SC - tasteless broth

Stefan li Rous stefan at texas.net
Tue Apr 10 23:49:54 PDT 2001


Kirrily asked:

>I might be going off on a weird tangent here, but I'd like to know
>whether they held "feasts" (or, more to the point, whether there were
>any festival days or big events which would occasion a bigger-and-more-
>impressive-than-usual meal) during Lent?
>
>It seems to me as if the phrase "lenten feast" is a bit of an oxymoron.
>Sure, people would still eat communally, and large households (and
>especially the huge households attached to a royal court) would eat in a
>Great Hall with the a high table and numerous dishes and all that... but
>would they put on a big show of it, or would it be relatively austere?

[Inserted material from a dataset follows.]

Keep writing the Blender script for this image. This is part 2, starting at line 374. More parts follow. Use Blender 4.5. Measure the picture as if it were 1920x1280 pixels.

I don't know how much ceremony these feasts would have used, but it 
seems clear from the menus and recipes that there was a lot of 
following the letter while violating the spirit. Keeping the fast 
wasn't just done by the pious, it was expected of everybody--so the 
not-pious routinely found ways around it. There was no Lenten 
restriction, for example, on the use of expensive imports (for 
England) such as wine, dried fruit, and almonds, and such things 
often come up in Lenten recipes.
Master Chiquart, whose 1420 cookbook describes an enormous feast (I 
don't know if it was ever actually served), gives two parallel menus, 
one for a meat day and one for a fish day out of Lent, and the 
fish-day menu is every bit as elaborate as the meat-day menu.